Are you having a rough week? Feeling overwhelmed by the seemingly unending flow of pointless work and minutiae that only serves to frustrate you? That is okay. Everyone feels like that sometimes. But now is not the time to process it. Now is the time to buckle down and just ignore the hell out of it. Never take a moment to yourself. Surround yourself with superficial interactions that can distract you momentarily. Watch gory movies while playing games on your phone until you cannot stay awake anymore. The key here is to not address your feelings until they boil over and you can vomit your emotions onto loved ones with no warning. This will not only further your bond as friends, but give you the opportunity to cry uncontrollably on the floor whilst drunk.
Step 2:
Let friendships flourish and wither.
“Make new friends but keep the old. One is silver, and the other gold.” This quote, while uplifting, will not let you do whatever you damn please. Don’t listen to it, it’s a quote for God’s sake are you really that spineless that you can’t stand up to fourteen words? Instead, try leaving behind old friends in search of newer, cooler friends. You don’t want to be a nerd forever, do you? Sacrifice your identity on the altar of friendship. Let go of the shackles of those close to you.
Step 3:
Your crush will never love you back, so abandon all hope and settle.
Oh man, it hurts to see them walking around campus, right?
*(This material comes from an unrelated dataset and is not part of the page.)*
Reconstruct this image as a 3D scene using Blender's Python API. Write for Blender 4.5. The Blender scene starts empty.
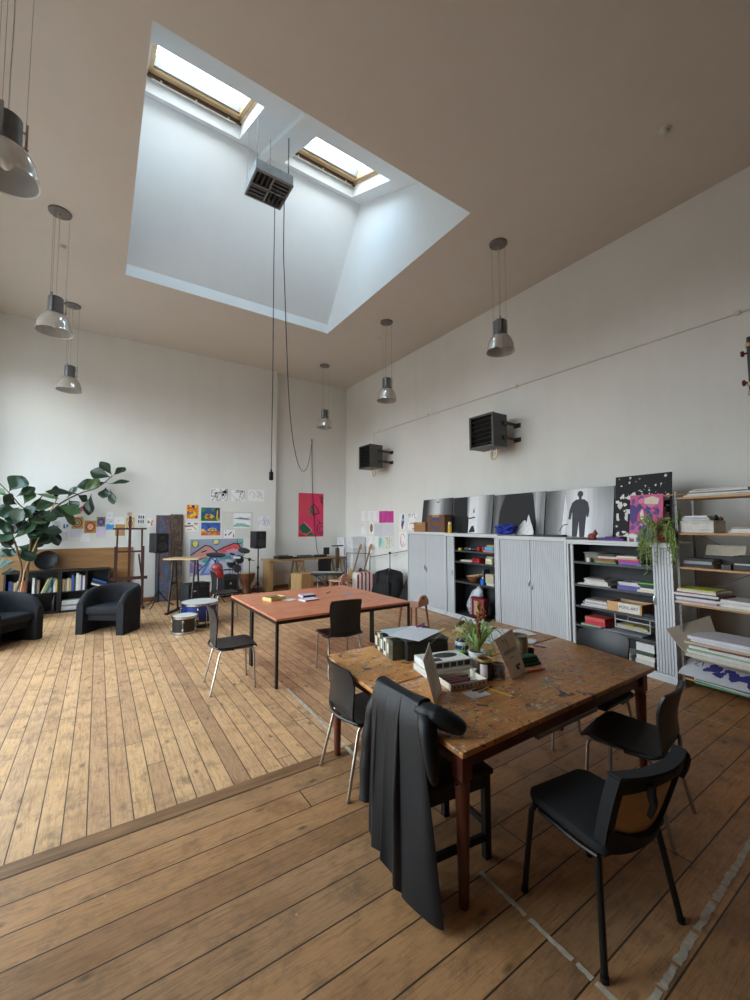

You care for them so much but you can never say it to them. Well, today is the best day to be brave and vehemently deny any feelings for them and find someone less intimidating who is kind of a bummer and difficult to talk to, but conveniently just as lonely. Score.
Step 4:
Learn a language.
Hey that’d be neat, yeah? Also a great excuse to drink heavily on weekdays because, like dad says, “You’re better at foreign words when you’re tipsy!”
Step 5:
Throw a fit and shirk all responsibility.
This is the last and most important step towards your emotional transformation into a soulless shell of a human being.
Find a very public place on campus and throw a big old tantrum. The bigger the better.
Then, be sure to follow up with your professors and tell them that you will be coming to class today, but you will not be happy about it.